Popular Justice: Presidential Prestige and Executive Success in the Supreme Court.
Martinek, Wendy L.
By Jeff Yates. Albany, NY: State University of New York Press,
2002. 131 pp.
Political scientists have been prolific in producing studies
devoted to understanding particular branches of government but less so
when it comes to studies exploring the interactions between different
branches of government. Jeff Yates makes a small but meaningful
contribution to ameliorating this situation in Popular Justice:
Presidential Prestige and Executive Success in the Supreme Court. As the
title suggests, Yates is interested in understanding the extent to which
presidential prestige can influence justices to decide cases in ways
that are favorable to the president. The author characterizes
presidential prestige as a surrogate for public opinion and, in doing
so, positions his study to provide some insights into the recurrent
debate over the extent to which the Court is majoritarian or
counter-majoritarian. A second theme to which Yates returns throughout
is the extent to which the two presidencies thesis--"the notion
that presidents have more influence on other political actors when
dealing with foreign and military affairs than when dealing with
domestic policy concerns" (p. 23)--is relevant in the context of
Supreme Court decision making.
Yates structures the analysis of how presidential prestige may
influence Supreme Court decision making around three empirical chapters.

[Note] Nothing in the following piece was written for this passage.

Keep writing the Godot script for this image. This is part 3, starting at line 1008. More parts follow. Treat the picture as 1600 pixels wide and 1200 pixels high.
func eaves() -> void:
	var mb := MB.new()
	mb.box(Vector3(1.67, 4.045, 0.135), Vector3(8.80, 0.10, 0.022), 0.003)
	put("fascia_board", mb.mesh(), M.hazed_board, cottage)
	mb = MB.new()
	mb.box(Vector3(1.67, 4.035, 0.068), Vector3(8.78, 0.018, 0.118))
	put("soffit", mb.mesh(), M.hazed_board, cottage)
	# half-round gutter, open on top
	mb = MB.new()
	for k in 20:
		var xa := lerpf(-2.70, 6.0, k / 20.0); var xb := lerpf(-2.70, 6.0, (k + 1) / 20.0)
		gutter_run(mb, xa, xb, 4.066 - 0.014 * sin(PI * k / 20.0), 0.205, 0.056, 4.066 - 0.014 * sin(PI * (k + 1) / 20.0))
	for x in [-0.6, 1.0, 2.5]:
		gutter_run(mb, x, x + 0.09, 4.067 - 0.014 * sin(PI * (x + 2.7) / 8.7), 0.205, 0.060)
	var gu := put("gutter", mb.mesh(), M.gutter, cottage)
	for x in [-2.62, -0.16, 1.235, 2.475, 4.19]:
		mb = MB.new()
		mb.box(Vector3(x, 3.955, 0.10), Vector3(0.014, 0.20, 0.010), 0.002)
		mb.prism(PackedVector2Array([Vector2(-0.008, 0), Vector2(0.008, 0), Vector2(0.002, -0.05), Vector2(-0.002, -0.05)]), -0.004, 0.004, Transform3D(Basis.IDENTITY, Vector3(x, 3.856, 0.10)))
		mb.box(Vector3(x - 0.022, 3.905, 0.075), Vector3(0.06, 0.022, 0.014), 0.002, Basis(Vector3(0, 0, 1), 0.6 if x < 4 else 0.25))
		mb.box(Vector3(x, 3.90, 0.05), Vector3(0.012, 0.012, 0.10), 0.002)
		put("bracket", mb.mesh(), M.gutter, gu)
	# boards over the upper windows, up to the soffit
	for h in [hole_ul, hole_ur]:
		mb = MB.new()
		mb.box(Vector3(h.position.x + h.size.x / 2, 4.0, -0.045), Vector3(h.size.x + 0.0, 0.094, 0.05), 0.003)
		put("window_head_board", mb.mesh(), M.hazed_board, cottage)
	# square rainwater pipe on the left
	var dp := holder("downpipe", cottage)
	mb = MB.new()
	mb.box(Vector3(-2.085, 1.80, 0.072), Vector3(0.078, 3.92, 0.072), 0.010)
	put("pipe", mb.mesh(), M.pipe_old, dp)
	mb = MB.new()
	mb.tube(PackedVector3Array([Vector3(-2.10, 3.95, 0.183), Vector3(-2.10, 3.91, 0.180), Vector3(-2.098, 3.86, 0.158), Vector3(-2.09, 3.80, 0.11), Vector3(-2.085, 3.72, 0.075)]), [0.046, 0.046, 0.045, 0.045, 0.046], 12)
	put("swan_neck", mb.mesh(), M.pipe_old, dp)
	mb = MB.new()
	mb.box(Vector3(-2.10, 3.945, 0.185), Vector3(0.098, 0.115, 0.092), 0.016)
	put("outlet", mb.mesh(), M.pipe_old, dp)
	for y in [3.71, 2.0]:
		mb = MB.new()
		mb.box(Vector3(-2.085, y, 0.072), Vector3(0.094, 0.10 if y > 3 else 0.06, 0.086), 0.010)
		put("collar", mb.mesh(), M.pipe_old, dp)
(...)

In each of these chapters, presidential prestige is measured as
presidential approval. Although a prima facie case can be made that
approval does tap into an important dimension of prestige, prestige
arguably is more than approval. Certainly, a president could suffer from
low public approval ratings but still enjoy greater levels of prestige
with the justices, based on their unique vantage point from which to
assess the president's skills and abilities. This does not mean
that Yates is incorrect to use presidential approval as one reasonable
measure of presidential prestige, only to suggest that further
discussion of this point is warranted given its centrality.

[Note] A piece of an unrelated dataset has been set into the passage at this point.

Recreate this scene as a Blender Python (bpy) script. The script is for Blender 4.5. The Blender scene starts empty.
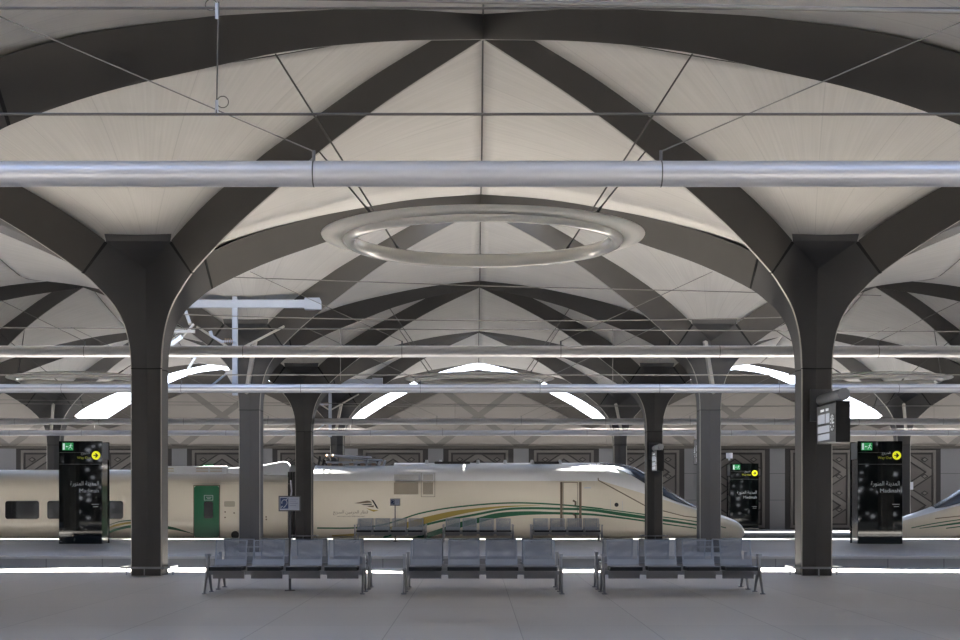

In the first empirical chapter (chapter three), Yates analyzes the
votes of individual justices in cases dealing with "the protection
or expansion of the formal constitutional and statutory powers vested in
the executive office" (p. 25). After controlling for a host of
other factors (including whether the justice was appointed by the
president in question and whether the justice shares the
president's partisanship), the final analysis suggests that
presidential approval indeed does matter. Conceptualizing the underlying
dynamic as a two-stage process, Yates finds that the level of approval
affects whether the president appears as the petitioner or respondent,
whereas the trend in presidential approval influences the likelihood of
a president receiving a favorable vote. Problematically, Yates never
makes clear why we should expect trends in, rather than levels of,
presidential approval to matter in terms of favorable outcomes for the
president. Yates further finds that, consistent with the two
presidencies thesis, justices are more deferential to the president when
dealing with issues pertaining to foreign or military affairs.
Chapter four continues to consider the influence of presidential
prestige, this time by casting a broader net in terms of understanding
presidential power. Yates persuasively argues that to understand
presidential success in the Court, we must examine the extent to which
federal agencies--essential actors for the advancement of presidential
policy--are successful when they appear before the Court. Yates
distinguishes among Cabinet, independent, and foreign policy agencies.

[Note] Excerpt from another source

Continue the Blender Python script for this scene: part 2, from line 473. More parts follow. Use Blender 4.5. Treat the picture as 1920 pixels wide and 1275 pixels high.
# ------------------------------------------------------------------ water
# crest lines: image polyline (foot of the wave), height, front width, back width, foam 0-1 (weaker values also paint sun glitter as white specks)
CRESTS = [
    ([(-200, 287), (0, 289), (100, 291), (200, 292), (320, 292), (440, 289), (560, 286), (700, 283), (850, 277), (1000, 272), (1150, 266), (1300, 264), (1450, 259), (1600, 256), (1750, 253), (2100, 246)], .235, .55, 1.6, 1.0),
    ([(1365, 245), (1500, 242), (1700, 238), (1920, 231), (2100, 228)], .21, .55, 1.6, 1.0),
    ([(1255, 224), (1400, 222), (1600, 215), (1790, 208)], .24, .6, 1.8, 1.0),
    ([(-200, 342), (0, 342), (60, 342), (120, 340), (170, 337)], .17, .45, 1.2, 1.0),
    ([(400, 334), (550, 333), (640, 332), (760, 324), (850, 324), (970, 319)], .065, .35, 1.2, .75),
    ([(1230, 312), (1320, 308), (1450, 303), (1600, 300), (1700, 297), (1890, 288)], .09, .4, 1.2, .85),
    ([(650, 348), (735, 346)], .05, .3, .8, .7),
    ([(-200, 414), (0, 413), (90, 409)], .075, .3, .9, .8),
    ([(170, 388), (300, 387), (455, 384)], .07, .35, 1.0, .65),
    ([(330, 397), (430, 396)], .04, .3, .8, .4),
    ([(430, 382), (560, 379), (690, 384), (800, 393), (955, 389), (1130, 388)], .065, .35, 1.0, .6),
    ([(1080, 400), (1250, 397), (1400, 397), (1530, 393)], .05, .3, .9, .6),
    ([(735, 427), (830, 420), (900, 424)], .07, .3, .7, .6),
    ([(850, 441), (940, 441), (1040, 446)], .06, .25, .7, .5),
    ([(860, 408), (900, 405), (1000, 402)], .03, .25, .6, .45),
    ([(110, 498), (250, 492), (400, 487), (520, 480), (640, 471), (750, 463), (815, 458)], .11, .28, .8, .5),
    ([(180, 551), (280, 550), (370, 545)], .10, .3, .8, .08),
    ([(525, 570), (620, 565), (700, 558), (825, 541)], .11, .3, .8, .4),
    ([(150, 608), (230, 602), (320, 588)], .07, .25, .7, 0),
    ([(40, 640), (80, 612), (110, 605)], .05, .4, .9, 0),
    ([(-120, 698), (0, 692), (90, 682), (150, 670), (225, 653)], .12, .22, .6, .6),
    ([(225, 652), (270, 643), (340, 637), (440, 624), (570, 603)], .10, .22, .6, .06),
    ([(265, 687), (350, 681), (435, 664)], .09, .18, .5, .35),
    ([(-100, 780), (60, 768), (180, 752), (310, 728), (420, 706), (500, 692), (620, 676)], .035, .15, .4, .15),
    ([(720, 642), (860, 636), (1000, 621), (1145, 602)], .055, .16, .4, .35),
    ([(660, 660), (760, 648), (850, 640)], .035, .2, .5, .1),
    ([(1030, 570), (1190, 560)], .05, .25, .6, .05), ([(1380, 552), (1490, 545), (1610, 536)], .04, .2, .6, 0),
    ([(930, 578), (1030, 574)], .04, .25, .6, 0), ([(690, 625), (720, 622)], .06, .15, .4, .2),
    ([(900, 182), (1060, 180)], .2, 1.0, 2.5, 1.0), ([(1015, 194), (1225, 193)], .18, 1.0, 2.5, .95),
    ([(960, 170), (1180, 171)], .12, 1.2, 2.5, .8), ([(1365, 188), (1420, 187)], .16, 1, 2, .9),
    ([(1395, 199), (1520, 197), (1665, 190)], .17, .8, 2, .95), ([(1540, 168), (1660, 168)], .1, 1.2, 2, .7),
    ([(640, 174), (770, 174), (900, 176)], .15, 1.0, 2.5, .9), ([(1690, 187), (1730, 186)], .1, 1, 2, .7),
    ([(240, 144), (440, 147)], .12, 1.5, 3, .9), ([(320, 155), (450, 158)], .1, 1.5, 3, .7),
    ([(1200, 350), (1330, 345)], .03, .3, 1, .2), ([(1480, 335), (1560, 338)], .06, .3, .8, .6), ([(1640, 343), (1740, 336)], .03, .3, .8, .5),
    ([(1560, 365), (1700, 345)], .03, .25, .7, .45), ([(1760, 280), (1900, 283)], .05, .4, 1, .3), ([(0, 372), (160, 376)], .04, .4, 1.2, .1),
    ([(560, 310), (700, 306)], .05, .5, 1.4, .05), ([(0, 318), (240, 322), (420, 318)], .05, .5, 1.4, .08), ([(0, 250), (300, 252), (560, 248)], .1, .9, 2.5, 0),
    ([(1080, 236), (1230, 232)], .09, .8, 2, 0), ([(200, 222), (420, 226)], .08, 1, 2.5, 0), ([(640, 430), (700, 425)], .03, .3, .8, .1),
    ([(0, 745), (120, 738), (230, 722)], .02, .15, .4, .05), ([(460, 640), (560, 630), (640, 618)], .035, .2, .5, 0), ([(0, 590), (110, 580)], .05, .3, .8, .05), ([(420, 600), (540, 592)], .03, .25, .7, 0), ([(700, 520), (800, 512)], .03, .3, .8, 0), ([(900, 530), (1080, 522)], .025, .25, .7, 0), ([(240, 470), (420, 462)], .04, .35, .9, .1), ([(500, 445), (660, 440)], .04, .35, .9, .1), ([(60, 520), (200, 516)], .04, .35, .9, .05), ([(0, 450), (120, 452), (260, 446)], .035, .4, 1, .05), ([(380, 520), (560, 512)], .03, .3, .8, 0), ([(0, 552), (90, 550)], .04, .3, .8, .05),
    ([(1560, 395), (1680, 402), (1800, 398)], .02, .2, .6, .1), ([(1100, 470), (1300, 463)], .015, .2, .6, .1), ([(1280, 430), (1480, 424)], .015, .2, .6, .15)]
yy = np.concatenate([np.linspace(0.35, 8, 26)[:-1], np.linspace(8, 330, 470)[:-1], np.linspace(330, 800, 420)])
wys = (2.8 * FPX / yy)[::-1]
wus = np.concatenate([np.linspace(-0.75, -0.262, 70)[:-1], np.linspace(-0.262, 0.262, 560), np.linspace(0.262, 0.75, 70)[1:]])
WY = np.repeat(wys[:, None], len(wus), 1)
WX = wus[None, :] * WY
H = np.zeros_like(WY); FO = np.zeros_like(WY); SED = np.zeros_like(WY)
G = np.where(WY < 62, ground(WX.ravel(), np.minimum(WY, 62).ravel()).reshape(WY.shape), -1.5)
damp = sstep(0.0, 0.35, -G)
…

This is useful for two reasons. First, it provides some leverage on the
two presidencies thesis. Second, it takes into account the differences
between executive agencies that are typically more closely tied to the
president compared to quasi-judicial independent agencies. Yates's
measure of presidential approval in this chapter reverts back to the
level of approval, with little discussion of why level is relevant in
agency cases but not in the presidential power cases of the previous
chapter. Setting that issue aside, however, the evidence presented
regarding the influence of presidential approval is persuasive. Yates
finds that approval is influential both in its own right and conditional
on the proximity of the agency to the president, with presidential
approval mattering more when the agency involved is a Cabinet agency.
The most innovative part of Popular Justice comes in chapter five,
with Yates's novel approach to capturing a subtler means of
presidential influence: the policy signaling a president can do through
State of the Union addresses and via the solicitor general. Focusing on
five areas of law (civil rights, labor rights, law and order, diplomacy,
and foreign defense), Yates first measures the policy signals sent by
the president based on both the direction and amount of emphasis the
president places on each issue in the State of the Union address. He
then captures the policy signals sent through the solicitor general
based on the ideological content of the solicitor general's amicus
curiae filings. In both instances, Yates finds that presidential policy
signals and presidential approval are consequential for the decision
making of Supreme Court justices, although the effects do not manifest
themselves in all issue areas.
In this slim but engaging volume, Yates has undertaken the task of
extending our understanding of how presidents can influence the Supreme
Court beyond the appointments process. In doing so, he offers some
unique insights that should be of interest to presidential and judicial
scholars alike. Considered collectively, the evidence Yates provides is
quite persuasive that presidential prestige--at least as measured by
presidential approval--does matter, a finding of no small importance.